I was helping investigate a memory leak issue the other day. We used LeakDiag to generate some log files and then used LDGrapher to analyze the log files. There were several call stacks shown in LDGrapher. We examined every call stack, starting from the ones that leaked the most.

One call stack points to a method that does something like this, where m_companyName is an instance variable of type _bstr_t :

_bstr_t MyClass::GetCompanyName()
{
   return m_companyName.copy();
}

This method looks innocent at first glance: the _bstr_t::copy() method creates and returns a copy of the underlying BSTR, which is passed into the copy constructor of an _bstr_t object, which is returned to the caller. It seems the ownship of the new copy of BSTR should be taken by the returned _bstr_t object. But why did LeakDiag detect memory leak in this call stack?

We traced into the constructor of _bstr_t and found that it was the _bstr_t::_bstr_t(const wchar_t* s) constructor that got called, which looks as follows.

inline _bstr_t::_bstr_t(const wchar_t* s)
 : m_Data(new Data_t(s))
{
   if (m_Data == NULL)  {
     _com_issue_error(E_OUTOFMEMORY);
   }
}

The constructor of _bstr_t creates a Data_t object by calling the Data_t::Data_t(const wchar_t* s) which allocates a string again!
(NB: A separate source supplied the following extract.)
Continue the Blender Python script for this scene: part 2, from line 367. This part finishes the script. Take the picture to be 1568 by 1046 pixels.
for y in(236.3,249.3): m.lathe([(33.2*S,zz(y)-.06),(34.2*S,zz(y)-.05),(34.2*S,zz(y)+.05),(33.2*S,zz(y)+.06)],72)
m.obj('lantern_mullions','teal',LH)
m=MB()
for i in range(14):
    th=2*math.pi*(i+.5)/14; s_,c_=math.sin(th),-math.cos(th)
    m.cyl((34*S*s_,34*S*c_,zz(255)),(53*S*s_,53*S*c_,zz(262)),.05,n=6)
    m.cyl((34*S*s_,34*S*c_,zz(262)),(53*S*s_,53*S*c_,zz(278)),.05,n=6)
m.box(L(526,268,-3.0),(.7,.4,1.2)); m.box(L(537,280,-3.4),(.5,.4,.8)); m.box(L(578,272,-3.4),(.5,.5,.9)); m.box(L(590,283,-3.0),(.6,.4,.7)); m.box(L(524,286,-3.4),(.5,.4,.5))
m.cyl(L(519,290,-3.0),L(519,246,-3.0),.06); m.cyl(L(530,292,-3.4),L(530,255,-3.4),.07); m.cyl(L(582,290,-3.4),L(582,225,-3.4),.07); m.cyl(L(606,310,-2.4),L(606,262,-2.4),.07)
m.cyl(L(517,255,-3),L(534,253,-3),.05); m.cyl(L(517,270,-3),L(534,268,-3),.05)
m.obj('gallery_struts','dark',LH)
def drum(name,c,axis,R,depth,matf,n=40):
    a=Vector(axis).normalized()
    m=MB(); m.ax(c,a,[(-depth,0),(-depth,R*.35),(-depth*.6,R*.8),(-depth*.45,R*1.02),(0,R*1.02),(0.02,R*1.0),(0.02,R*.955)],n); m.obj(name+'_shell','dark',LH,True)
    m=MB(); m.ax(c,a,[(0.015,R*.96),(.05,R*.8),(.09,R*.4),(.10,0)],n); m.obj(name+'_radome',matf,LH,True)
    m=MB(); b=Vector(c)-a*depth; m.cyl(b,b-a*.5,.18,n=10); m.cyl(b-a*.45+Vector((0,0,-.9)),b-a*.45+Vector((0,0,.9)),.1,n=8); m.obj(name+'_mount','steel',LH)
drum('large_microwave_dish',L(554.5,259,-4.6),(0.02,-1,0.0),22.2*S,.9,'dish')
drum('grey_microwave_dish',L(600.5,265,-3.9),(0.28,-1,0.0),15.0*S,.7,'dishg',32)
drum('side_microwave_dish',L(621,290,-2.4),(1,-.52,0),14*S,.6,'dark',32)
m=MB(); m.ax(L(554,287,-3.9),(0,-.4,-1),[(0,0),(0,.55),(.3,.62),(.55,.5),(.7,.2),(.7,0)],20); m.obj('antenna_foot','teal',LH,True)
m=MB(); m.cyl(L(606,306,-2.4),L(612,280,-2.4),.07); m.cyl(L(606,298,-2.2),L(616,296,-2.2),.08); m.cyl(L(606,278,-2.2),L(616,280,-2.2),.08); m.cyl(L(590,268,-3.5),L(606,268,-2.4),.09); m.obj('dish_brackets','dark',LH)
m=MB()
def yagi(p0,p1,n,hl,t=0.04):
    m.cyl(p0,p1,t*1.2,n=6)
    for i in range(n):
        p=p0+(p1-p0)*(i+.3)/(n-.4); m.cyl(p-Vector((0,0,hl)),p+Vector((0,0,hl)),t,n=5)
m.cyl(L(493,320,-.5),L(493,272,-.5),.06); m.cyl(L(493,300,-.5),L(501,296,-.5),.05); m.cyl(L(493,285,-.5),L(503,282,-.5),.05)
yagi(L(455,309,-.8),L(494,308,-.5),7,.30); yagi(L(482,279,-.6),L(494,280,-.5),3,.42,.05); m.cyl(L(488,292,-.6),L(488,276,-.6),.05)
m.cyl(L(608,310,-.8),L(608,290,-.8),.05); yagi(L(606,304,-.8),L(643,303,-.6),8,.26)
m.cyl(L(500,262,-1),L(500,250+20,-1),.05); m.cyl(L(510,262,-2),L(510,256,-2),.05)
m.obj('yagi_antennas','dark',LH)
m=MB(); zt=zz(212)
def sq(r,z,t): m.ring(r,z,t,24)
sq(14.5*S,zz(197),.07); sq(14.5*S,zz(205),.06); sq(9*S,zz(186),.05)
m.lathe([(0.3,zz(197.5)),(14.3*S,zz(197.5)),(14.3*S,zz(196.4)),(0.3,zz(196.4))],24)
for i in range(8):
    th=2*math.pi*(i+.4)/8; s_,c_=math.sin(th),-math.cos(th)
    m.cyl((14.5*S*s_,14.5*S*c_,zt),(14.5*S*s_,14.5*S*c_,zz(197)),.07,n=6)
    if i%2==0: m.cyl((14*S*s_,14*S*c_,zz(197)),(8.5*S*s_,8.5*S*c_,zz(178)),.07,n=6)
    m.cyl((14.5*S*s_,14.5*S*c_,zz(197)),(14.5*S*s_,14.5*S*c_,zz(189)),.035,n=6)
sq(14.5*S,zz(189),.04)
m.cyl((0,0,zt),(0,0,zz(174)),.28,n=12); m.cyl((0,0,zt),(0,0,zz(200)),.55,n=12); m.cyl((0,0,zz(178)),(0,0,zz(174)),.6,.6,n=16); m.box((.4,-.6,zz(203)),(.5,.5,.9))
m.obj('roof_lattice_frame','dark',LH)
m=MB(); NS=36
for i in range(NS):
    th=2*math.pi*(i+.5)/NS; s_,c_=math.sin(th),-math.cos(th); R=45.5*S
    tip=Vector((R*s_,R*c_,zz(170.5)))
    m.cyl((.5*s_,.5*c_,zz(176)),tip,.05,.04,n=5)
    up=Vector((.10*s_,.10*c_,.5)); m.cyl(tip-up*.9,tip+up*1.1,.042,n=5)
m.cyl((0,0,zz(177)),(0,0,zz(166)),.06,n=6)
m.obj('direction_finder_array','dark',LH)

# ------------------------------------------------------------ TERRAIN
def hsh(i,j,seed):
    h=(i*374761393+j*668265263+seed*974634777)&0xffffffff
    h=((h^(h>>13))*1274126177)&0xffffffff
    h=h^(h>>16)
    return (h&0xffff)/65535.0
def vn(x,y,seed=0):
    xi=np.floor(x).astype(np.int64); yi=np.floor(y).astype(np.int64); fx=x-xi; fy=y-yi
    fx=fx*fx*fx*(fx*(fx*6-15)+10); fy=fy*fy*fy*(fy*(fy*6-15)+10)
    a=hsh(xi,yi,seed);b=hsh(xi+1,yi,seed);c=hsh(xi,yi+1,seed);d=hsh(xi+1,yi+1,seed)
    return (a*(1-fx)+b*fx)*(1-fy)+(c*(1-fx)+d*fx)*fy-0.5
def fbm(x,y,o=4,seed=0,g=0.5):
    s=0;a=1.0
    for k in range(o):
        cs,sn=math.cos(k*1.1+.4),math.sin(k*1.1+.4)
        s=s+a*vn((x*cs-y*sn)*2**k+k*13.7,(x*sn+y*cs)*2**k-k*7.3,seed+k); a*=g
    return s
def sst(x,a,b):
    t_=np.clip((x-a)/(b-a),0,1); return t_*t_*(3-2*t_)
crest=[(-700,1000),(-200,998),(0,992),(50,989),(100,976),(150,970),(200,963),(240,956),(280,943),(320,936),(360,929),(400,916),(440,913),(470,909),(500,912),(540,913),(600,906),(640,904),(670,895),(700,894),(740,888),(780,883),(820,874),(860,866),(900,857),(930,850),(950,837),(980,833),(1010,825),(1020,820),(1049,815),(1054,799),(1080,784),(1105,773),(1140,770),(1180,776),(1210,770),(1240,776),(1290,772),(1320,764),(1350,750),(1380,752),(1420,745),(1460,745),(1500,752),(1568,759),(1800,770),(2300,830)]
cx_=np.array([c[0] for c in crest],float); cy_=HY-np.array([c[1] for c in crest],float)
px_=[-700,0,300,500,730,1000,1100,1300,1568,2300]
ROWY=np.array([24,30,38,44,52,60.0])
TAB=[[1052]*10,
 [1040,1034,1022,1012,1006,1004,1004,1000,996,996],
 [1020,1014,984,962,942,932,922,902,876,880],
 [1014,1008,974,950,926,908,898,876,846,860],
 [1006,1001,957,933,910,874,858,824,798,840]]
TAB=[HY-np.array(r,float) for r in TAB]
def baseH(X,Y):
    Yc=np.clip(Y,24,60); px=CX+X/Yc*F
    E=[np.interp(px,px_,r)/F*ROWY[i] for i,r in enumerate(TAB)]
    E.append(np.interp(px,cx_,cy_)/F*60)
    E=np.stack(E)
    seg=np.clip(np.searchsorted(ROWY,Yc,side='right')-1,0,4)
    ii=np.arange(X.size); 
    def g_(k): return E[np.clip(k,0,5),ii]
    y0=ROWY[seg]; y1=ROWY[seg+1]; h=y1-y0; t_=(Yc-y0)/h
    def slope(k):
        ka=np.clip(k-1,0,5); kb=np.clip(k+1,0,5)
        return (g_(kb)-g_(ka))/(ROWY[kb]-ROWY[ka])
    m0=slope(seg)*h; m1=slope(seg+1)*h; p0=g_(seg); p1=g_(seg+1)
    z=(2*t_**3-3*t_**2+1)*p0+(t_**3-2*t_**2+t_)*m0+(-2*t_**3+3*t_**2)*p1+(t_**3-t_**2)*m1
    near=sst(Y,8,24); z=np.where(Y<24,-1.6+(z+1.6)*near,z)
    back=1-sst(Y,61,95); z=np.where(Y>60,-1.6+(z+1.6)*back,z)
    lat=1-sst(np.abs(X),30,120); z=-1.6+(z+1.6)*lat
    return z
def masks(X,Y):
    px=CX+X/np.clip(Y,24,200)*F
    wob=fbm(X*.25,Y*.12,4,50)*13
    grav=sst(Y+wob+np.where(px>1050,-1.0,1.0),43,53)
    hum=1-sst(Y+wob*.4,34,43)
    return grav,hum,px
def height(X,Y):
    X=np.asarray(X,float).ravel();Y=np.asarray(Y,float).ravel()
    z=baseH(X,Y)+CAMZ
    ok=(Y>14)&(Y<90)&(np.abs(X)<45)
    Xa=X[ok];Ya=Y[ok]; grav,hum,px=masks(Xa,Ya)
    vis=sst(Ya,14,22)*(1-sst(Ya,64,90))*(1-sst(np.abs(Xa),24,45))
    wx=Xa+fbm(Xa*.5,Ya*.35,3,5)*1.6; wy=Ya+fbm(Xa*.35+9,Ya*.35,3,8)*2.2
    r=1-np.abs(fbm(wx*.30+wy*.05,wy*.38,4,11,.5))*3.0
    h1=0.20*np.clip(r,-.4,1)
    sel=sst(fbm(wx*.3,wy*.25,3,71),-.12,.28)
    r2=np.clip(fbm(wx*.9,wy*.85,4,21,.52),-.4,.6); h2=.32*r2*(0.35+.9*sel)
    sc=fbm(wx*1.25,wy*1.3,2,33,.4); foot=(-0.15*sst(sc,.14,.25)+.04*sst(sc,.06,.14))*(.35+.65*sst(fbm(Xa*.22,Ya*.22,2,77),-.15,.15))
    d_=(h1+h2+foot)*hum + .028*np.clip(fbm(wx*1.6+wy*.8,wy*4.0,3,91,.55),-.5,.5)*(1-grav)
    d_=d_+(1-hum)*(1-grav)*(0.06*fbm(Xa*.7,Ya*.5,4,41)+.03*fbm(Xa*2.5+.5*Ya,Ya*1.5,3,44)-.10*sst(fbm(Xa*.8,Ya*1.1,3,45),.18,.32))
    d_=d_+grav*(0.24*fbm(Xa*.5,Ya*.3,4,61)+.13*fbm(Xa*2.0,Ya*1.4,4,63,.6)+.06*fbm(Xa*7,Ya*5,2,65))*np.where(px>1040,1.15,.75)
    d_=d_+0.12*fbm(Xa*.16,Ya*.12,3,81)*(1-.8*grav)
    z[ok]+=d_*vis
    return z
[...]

inline _bstr_t::Data_t::Data_t(const wchar_t* s)
 : m_str(NULL), m_RefCount(1)
{
  m_wstr = ::SysAllocString(s);


   if (m_wstr == NULL && s != NULL) {
     _com_issue_error(E_OUTOFMEMORY);
   }
}

So we ended up with two copies of the original string. The one created by _bstr_t::copy() in MyClass::GetCompanyName() became dangling, causing memory leaks.

To solve this, we could simply return the m_companyName variable in MyClass::GetCompanyName(), or if we really want to create a copy of the string, we should do something like this:

_bstr_t MyClass::GetCompanyName()
{
   _bstr_t t(m_companyName.copy(), false);
   return t;
}

Another leak is caused by something like the following:

VARIANT GetVariant()
{
   VARIANT v;
   VariantInit(&v);
   v.vt = VT_BSTR;
   v.bstrVal = SysAllocString(L"This is a long string.");
   return v;
}
_variant_t t(GetVariant()); // This line causes a leak
std::wcout << (_bstr_t)t << std::endl;

Again, the constructor that takes a VARIANT as a parameter creates a copy of the parameter and keeps the copy instead of the one passed.

inline _variant_t::_variant_t(const VARIANT& varSrc)
{
   ::VariantInit(this);
   _com_util::CheckError(::VariantCopy(this, const_cast<VARIANT*>(&varSrc)));
}

To solve it, we can change the code that calls GetVariant() to

_variant_t t;
t.Attach(GetVariant());

Conclusion

Unlike auto_ptr, the copy constructors and assignment operators of _bstr_t and _variant_t don’t take the ownership of the memory passed in. Instead, they create a copy of it. When we use a smart pointer class, we should pay close attention to how the ownership of a resource is taken and tranfered.